[Scene modeling code data]

==============================

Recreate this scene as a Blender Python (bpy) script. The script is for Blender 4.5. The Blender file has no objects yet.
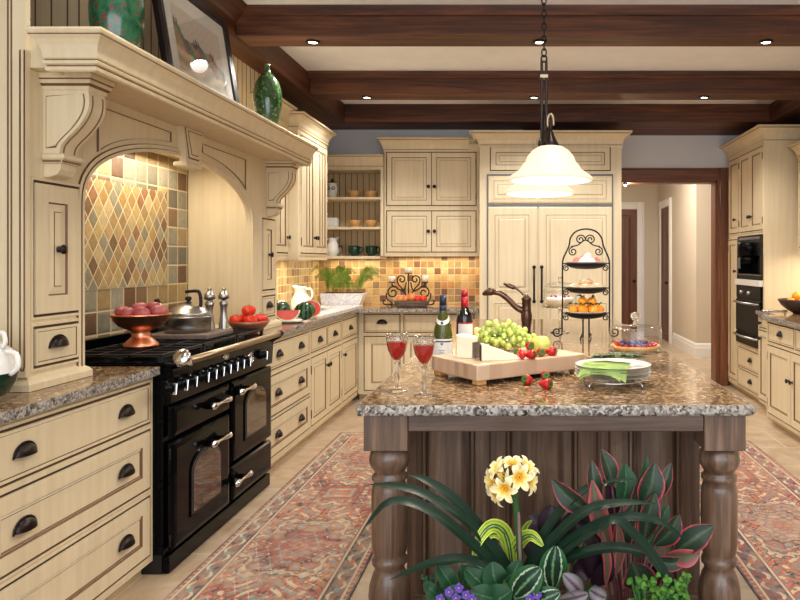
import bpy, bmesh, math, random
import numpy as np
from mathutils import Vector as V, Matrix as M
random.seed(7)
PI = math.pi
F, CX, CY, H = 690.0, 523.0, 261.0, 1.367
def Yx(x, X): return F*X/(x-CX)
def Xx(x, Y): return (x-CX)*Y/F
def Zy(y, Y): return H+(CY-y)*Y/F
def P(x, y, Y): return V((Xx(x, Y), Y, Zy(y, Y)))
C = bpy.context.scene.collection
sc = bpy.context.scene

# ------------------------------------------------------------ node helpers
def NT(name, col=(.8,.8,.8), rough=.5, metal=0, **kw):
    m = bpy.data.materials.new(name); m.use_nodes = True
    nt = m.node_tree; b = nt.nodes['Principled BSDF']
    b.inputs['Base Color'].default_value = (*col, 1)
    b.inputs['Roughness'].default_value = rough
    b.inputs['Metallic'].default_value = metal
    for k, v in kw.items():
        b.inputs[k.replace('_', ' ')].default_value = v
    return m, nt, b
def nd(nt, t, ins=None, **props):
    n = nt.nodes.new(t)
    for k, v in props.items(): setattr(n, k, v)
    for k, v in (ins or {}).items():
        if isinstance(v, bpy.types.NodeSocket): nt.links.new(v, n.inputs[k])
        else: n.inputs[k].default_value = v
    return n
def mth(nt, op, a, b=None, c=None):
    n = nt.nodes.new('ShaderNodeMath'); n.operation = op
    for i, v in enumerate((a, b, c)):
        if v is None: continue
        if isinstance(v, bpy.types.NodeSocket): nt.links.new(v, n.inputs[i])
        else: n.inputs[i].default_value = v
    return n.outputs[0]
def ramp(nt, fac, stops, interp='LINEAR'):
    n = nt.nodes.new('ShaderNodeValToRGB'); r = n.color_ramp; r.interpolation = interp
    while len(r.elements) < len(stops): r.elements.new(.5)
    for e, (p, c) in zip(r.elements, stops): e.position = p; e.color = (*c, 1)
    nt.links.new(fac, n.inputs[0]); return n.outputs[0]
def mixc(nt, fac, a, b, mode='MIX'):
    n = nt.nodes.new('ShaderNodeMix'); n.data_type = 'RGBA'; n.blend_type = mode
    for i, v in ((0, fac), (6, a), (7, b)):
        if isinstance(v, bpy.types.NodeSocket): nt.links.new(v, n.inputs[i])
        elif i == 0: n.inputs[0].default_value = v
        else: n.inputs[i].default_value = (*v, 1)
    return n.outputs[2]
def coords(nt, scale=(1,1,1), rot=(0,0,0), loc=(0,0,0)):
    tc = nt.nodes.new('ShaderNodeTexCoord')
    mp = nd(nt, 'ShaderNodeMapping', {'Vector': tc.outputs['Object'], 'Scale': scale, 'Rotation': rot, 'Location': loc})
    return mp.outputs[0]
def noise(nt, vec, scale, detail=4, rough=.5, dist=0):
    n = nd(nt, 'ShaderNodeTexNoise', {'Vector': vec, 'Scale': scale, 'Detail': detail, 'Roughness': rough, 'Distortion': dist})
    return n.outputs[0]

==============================

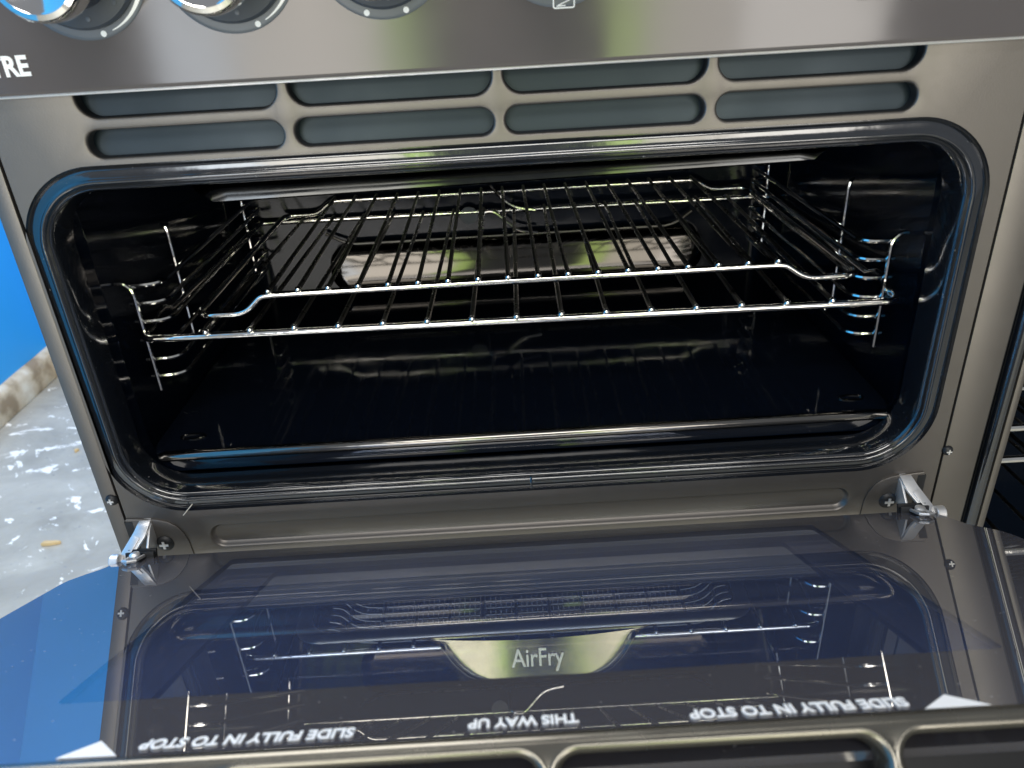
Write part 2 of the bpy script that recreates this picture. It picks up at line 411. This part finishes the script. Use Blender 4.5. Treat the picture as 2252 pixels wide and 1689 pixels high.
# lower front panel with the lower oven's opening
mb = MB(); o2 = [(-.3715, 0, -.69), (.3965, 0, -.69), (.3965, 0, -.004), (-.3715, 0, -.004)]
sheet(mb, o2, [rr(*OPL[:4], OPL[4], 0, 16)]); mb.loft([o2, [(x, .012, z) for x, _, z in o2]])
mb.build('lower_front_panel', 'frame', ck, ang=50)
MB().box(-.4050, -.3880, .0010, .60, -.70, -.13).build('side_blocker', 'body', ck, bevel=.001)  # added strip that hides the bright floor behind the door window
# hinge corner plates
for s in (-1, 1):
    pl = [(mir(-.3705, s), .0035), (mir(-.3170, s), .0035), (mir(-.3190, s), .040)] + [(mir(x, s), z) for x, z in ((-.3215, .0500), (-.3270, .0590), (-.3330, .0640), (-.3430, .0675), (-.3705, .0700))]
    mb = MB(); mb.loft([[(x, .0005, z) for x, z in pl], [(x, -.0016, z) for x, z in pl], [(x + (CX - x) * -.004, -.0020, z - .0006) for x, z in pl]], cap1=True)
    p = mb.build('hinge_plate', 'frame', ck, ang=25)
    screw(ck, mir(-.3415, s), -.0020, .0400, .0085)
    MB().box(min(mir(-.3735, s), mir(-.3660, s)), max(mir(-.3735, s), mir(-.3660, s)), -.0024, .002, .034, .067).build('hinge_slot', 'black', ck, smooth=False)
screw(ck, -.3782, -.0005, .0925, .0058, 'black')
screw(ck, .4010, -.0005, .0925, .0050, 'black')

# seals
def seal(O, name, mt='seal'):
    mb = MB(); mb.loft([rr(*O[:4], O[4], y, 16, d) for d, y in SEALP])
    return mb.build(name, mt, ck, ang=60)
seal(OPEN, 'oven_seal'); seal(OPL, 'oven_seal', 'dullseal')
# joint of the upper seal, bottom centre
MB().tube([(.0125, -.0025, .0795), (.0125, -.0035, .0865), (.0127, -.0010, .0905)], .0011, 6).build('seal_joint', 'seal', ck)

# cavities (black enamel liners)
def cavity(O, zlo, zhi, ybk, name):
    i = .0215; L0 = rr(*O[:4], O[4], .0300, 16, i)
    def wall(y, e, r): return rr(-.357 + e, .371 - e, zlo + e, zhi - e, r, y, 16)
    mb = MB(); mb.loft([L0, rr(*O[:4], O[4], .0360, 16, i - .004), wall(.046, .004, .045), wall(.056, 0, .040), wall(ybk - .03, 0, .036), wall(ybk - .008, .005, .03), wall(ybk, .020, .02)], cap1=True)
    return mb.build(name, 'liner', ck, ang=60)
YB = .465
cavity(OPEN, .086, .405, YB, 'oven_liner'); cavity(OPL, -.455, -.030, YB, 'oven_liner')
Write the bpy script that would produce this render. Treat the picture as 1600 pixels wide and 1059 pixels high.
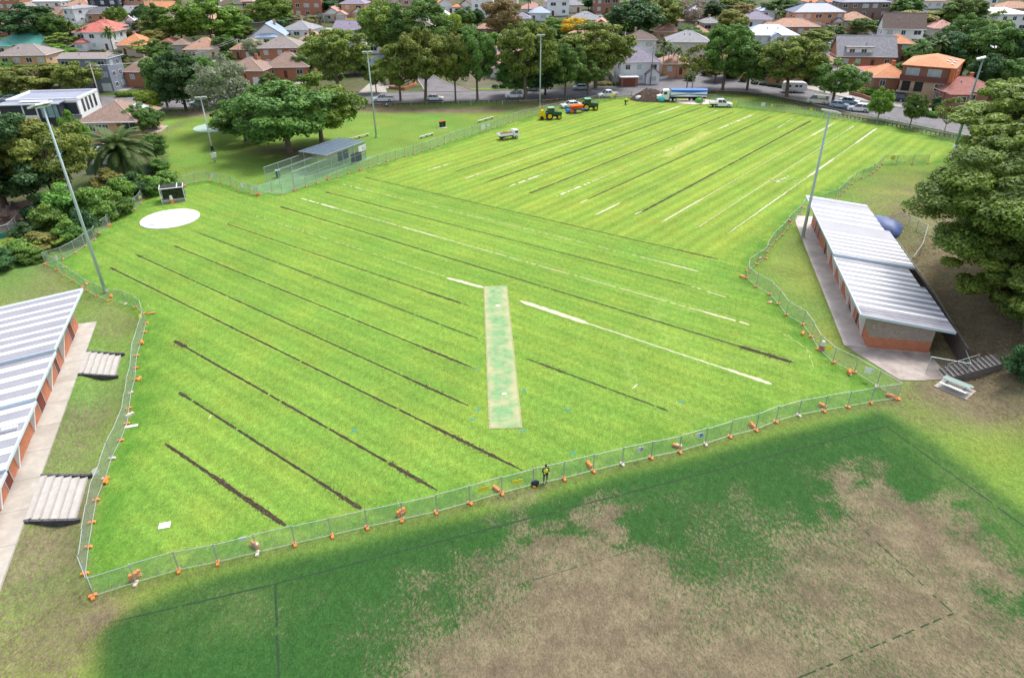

==============================

▶ _Work to do_: Could you quote, word for word, only the lines from the one containing "Recreate this scene" through the one containing "sc = bpy.context.scene", both included, and leave out any pictures?

▶ _The result_:
Recreate this scene as a Blender Python (bpy) script. The script is for Blender 4.5. The Blender file has no objects yet.
import bpy, bmesh, math, random
import numpy as np
from mathutils import Vector as V, Matrix as M
random.seed(7)
PI = math.pi
F, CX, CY, H = 690.0, 523.0, 261.0, 1.367
def Yx(x, X): return F*X/(x-CX)
def Xx(x, Y): return (x-CX)*Y/F
def Zy(y, Y): return H+(CY-y)*Y/F
def P(x, y, Y): return V((Xx(x, Y), Y, Zy(y, Y)))
C = bpy.context.scene.collection
sc = bpy.context.scene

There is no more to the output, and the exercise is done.